Hayat dur durak bilmeden akıp gidiyor. Her insanın hayat yolculuğunda beklentileri vardır. Kimi iyi, kimi kötü düşünür. Her insanın olmasını arzu ettiği hayalleri ile yaşar gider. Hayallerin gerçeğe dönüşmesi için insanın kendine düşen görevlerini yapması şarttır. Yoksa her şey hayaller sayfasında kimse okuyamadan, göremeden, duyamadan kalır. Her hayalimiz ve işimiz Allah’ın takdiri ile olur. Bizim gayretimiz de göz ardı edilmez. De ki: Bizim başımıza ancak, Allah’ın bizim için yazdığı şeyler gelir. O bizim yardımcımızdır. Öyleyse müminler, yalnız Allah’a güvensinler. (Tövbe 51) Güveneceğiz ve çalışacağız.
Sabah kalksam ki; Türkiye de bozuk hukuk düzeni kalkmış. Yerine Hak düzeni ikame olmuş. Kimse yaptığım yanına kâr kalacak diye düşünemez olmuş. Herkes yaptığının karşılığını kısas uygulaması ile olduğunu görmeye ve anlamaya başlamış. Allah’ın hükmü ile insanlar yönetilir olmuş. Mazlumlar mutlu, zalimlerin suratlarının asıldığı dönem olmuş.
Sabah kalksam ki; ülkemin üzerinde çöreklenen dolar, yuro belası kalkmış, Müslüman Devletler ile Türk Devletlerinin ortak para birimiyle alış-verişlerimiz başlamış. Biz batıya değil batı bize “ne olur bizi de merhametinizle yönetin” dediklerini görsek. Petrolümüzü, doğalgazımızı, santrallerimizi tam devreye koymuşuz ve insanların benzin fiyatlarından belleri bükülmeyen sabahı görsek. Doğalgazımız ülkemize yeter olmuş “sadece çalışma bedelleri tahsil edilir olmuş…”

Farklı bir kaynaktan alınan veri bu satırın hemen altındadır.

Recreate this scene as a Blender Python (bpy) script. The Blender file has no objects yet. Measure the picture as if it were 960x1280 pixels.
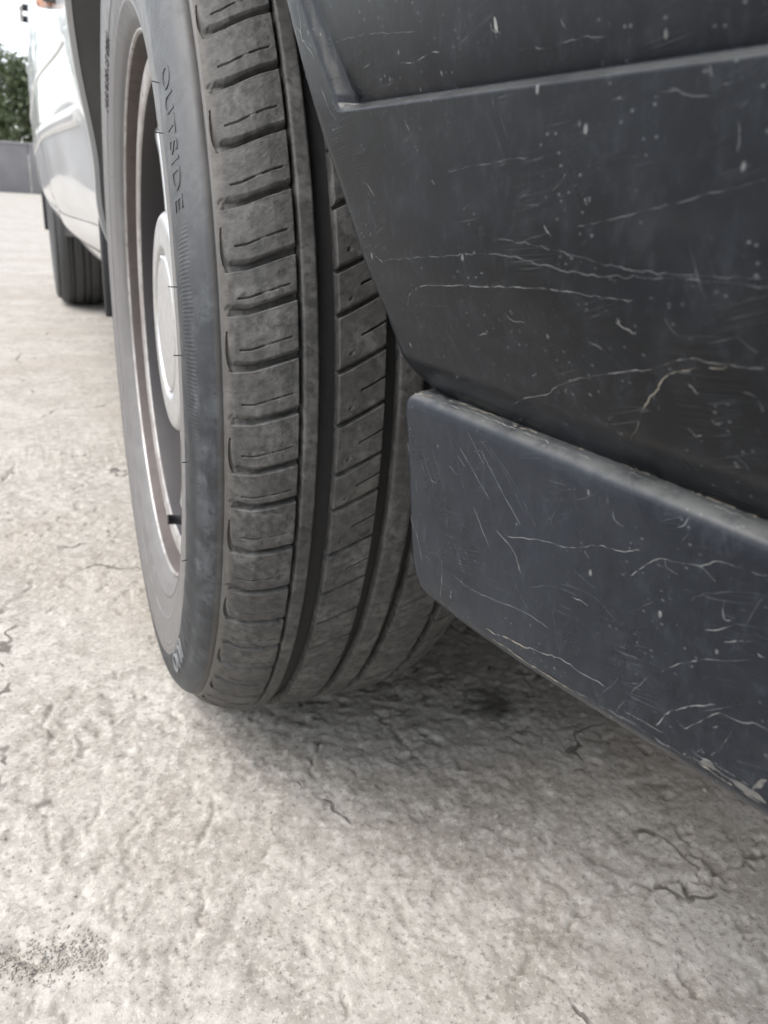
import bpy, math, random
import numpy as np
from mathutils import Matrix, Vector

random.seed(4); RNG = np.random.default_rng(7)
sc = bpy.context.scene
COL = sc.collection
RAD = math.radians

# ------------------------------------------------------------------ camera
CAM_H, PITCH, ROLL, YAW = 0.4026, 0.3796, 0.0617, 0.4299
cp, sp, cy_, sy_ = math.cos(PITCH), math.sin(PITCH), math.cos(YAW), math.sin(YAW)
fw = Vector((sy_*cp, cy_*cp, -sp)); rt = Vector((cy_, -sy_, 0)); up = rt.cross(fw)
c_, s_ = math.cos(ROLL), math.sin(ROLL)
rt2 = c_*rt + s_*up; up2 = -s_*rt + c_*up
cam = bpy.data.cameras.new('camera'); camo = bpy.data.objects.new('camera', cam); COL.objects.link(camo)
m = Matrix((rt2, up2, -fw)).transposed().to_4x4(); m.translation = (0, 0, CAM_H); camo.matrix_world = m
cam.sensor_fit = 'VERTICAL'; cam.sensor_height = 36.0; cam.lens = 27.0
cam.clip_start = 0.005; cam.clip_end = 500
cam.dof.use_dof = True; cam.dof.focus_distance = 0.29; cam.dof.aperture_fstop = 20.0
sc.camera = camo

# ------------------------------------------------------------------ sky, sun, exposure
SUN_EL, SUN_AZ = RAD(58), RAD(-86)        # azimuth of the direction towards the sun, measured from +Y to +X
world = bpy.data.worlds.new('World'); sc.world = world; world.use_nodes = True
wn = world.node_tree; wn.nodes.clear()
wo = wn.nodes.new('ShaderNodeOutputWorld'); bg = wn.nodes.new('ShaderNodeBackground'); sk = wn.nodes.new('ShaderNodeTexSky')
sk.sky_type = 'NISHITA'; sk.sun_disc = False; sk.sun_elevation = SUN_EL; sk.sun_rotation = SUN_AZ
sk.air_density = 1.0; sk.dust_density = 2.2; sk.ozone_density = 0.6; sk.altitude = 50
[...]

Sabah kalksam ki; devletimiz ta en üst kademeden başlamak üzere tasarrufa girmiş. Memurlar ile diğer çalışanların arasındaki maaş uçurumu kaldırılmış. Emeklilere yaptıkları hizmetlerin karşılığında değer verilmeye başlamış. Onların aldıkları maaşları ile emekli milletvekili maaşları yaklaşık eşitlenmiş. Kimsenin kimseye üstünlüğü olmadığı bir düzen gelmiş. Emekliler ve çalışanlar arasında ki adaletsizlik ortadan kaldırılmış.
Hak, Allah’ın adıdır. Çoğulu hukuktur. Hakkı ayağa kaldırırsanız Hak’ta sizi yüceltir. Hakk’a tecavüzde bulunursanız Allah da sizi rezil ve rüsva eder. Ey yöneticiler ve idareciler Hakk’ı üstün tutun. Ayağa kaldırın. Yoksa hesap günü çok yakındır. Herkes hesap verecektir.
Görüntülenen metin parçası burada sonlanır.